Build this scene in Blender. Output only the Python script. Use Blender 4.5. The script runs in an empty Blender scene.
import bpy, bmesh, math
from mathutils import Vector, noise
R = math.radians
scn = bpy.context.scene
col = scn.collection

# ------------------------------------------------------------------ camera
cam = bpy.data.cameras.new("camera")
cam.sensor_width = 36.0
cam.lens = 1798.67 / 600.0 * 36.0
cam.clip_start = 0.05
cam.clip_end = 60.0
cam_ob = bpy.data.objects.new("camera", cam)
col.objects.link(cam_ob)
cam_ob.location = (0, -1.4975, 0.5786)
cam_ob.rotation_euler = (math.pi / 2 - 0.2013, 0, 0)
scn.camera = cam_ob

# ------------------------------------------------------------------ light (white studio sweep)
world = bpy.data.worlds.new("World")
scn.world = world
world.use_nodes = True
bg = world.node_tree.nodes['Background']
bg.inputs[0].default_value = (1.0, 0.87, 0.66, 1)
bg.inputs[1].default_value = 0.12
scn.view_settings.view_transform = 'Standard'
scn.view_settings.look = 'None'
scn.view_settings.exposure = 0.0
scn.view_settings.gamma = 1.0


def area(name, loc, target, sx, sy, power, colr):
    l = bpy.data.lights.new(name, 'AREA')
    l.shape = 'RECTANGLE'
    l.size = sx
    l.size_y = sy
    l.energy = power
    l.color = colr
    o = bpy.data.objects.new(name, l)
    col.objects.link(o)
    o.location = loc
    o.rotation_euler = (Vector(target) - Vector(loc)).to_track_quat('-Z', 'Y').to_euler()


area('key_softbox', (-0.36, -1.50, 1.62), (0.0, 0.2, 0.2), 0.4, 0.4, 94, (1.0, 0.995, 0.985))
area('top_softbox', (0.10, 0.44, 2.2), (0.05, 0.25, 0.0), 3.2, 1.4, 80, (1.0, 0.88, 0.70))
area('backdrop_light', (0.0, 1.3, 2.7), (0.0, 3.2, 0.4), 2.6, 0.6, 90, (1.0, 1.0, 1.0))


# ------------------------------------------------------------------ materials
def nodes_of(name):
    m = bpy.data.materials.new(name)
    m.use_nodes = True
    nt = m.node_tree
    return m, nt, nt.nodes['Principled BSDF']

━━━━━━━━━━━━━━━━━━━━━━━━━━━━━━

What you have to do:
Return the opening line of the data and every line after it through the line containing "scn.camera = cam_ob", please, exactly as written and with nothing added.

Finished exercise:
Build this scene in Blender. Output only the Python script. Use Blender 4.5. The script runs in an empty Blender scene.
import bpy, bmesh, math
from mathutils import Vector, noise
R = math.radians
scn = bpy.context.scene
col = scn.collection

# ------------------------------------------------------------------ camera
cam = bpy.data.cameras.new("camera")
cam.sensor_width = 36.0
cam.lens = 1798.67 / 600.0 * 36.0
cam.clip_start = 0.05
cam.clip_end = 60.0
cam_ob = bpy.data.objects.new("camera", cam)
col.objects.link(cam_ob)
cam_ob.location = (0, -1.4975, 0.5786)
cam_ob.rotation_euler = (math.pi / 2 - 0.2013, 0, 0)
scn.camera = cam_ob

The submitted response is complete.